## Aim of the exercise
Copy out exactly the lines from the first line of the material below through the line containing "C = S.collection", and nothing beyond them.

## Source excerpt
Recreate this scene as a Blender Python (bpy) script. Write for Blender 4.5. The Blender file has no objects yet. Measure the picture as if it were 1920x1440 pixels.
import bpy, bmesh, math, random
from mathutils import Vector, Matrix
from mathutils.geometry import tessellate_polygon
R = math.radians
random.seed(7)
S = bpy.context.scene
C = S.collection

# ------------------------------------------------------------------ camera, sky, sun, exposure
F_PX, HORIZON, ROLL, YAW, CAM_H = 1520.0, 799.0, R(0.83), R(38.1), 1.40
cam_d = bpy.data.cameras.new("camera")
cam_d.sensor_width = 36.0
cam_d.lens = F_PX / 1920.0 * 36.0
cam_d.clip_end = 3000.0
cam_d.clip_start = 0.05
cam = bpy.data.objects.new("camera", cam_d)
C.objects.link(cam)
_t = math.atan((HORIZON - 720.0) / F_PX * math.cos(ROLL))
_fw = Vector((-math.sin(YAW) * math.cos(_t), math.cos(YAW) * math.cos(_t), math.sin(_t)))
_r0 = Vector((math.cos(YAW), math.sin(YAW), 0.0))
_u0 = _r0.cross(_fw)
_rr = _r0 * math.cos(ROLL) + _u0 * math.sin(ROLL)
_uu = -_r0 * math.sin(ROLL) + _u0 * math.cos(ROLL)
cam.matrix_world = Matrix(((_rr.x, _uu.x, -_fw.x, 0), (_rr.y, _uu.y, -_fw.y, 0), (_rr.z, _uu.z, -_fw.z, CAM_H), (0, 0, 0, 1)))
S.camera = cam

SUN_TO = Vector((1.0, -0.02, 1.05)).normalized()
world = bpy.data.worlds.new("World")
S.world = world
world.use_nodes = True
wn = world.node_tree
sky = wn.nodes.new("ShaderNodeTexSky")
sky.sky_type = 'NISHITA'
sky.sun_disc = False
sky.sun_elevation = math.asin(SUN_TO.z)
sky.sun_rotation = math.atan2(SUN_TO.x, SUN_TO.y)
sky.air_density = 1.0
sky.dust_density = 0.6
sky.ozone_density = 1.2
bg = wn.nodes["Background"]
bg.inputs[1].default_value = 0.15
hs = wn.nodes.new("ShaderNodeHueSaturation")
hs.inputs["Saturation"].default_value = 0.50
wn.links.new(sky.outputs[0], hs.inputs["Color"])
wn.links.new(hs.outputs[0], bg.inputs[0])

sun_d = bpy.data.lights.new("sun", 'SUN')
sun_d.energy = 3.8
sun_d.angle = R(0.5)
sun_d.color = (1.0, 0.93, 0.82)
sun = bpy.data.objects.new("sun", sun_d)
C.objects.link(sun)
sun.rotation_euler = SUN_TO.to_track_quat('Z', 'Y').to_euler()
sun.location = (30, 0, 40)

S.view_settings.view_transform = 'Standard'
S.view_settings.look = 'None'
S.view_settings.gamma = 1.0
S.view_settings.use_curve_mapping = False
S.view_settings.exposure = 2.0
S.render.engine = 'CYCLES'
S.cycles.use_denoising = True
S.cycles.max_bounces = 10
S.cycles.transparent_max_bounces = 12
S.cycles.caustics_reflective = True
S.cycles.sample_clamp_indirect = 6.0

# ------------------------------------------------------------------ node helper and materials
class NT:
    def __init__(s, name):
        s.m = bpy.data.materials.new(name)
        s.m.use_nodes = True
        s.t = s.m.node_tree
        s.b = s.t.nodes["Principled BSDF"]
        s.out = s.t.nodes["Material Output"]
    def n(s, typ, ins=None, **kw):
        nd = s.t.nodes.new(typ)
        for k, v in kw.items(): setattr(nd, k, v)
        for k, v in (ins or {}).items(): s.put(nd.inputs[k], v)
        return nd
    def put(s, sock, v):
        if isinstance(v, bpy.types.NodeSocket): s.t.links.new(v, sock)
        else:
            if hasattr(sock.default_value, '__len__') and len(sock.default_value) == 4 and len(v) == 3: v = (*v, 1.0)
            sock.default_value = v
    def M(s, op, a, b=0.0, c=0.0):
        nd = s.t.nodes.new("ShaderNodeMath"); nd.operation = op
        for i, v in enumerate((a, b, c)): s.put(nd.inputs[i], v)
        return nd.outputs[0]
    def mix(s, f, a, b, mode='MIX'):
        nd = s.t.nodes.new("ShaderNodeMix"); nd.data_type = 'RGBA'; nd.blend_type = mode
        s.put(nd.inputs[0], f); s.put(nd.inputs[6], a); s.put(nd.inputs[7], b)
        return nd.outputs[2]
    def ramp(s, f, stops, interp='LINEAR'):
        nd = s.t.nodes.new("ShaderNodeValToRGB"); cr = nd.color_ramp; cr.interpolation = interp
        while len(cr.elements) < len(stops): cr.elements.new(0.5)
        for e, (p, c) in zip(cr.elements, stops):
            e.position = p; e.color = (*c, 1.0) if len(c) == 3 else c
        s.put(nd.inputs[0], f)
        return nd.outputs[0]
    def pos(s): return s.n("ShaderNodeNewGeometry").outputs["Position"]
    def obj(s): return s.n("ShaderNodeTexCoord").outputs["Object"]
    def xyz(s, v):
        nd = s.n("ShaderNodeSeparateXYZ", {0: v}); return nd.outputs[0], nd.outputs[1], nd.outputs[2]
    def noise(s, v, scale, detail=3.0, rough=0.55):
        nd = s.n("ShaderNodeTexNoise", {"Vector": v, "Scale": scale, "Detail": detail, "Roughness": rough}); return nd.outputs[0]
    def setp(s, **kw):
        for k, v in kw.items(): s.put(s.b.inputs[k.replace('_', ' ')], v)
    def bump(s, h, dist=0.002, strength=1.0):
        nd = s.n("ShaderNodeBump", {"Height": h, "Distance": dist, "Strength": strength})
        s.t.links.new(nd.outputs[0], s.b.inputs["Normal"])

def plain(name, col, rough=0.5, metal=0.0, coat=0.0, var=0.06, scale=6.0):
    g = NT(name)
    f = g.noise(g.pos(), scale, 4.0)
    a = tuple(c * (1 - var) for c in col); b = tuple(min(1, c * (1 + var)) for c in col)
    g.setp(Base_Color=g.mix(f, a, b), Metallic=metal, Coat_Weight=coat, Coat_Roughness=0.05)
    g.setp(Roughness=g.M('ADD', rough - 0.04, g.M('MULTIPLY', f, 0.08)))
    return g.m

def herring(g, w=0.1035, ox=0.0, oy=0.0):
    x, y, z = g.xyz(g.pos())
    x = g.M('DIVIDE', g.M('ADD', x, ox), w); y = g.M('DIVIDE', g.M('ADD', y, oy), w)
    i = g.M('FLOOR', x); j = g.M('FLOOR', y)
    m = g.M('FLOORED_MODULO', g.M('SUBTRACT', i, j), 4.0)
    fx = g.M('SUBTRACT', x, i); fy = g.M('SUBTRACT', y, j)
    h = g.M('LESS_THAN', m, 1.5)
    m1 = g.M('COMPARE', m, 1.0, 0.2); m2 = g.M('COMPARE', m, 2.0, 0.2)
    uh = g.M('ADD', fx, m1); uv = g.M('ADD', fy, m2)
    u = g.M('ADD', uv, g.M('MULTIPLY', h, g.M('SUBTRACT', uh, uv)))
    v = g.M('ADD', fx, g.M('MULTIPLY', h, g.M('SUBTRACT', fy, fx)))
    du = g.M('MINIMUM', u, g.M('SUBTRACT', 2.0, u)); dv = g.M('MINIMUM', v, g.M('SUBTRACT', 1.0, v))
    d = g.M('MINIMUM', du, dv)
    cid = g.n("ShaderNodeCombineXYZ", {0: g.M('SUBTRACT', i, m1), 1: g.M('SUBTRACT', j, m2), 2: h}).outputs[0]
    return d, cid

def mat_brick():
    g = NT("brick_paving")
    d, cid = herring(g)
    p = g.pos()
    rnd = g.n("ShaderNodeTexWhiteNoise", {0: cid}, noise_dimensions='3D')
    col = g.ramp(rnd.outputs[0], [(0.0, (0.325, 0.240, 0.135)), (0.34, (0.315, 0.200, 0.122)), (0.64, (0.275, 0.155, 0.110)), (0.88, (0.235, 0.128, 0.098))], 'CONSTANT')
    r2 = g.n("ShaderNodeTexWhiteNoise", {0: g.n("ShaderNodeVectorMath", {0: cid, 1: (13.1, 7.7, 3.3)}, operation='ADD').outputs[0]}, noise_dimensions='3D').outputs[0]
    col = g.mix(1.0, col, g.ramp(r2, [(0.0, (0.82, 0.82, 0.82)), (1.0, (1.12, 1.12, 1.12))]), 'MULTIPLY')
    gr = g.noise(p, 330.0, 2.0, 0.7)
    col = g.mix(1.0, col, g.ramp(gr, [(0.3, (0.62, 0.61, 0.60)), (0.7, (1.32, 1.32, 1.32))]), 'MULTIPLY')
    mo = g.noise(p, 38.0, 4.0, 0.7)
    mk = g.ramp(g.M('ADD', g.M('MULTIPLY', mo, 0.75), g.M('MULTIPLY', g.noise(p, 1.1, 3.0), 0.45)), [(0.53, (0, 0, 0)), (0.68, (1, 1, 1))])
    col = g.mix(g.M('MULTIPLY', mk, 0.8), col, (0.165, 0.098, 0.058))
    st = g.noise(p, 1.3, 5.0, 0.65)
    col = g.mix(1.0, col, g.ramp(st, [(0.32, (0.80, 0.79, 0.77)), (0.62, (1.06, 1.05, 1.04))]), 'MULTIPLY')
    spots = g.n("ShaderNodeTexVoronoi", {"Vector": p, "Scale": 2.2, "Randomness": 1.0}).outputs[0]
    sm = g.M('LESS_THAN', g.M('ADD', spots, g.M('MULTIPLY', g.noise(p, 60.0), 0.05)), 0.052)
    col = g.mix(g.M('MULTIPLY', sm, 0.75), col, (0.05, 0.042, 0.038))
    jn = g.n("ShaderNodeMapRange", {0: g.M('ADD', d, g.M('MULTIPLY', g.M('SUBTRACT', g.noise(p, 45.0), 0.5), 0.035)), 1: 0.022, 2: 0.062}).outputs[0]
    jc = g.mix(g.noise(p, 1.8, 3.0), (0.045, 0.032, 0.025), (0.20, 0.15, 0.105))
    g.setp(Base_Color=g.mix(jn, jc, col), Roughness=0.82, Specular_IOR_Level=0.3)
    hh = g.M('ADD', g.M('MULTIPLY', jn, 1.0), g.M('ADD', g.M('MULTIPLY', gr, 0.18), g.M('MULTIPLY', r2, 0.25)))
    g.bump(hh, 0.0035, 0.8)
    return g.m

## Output
Recreate this scene as a Blender Python (bpy) script. Write for Blender 4.5. The Blender file has no objects yet. Measure the picture as if it were 1920x1440 pixels.
import bpy, bmesh, math, random
from mathutils import Vector, Matrix
from mathutils.geometry import tessellate_polygon
R = math.radians
random.seed(7)
S = bpy.context.scene
C = S.collection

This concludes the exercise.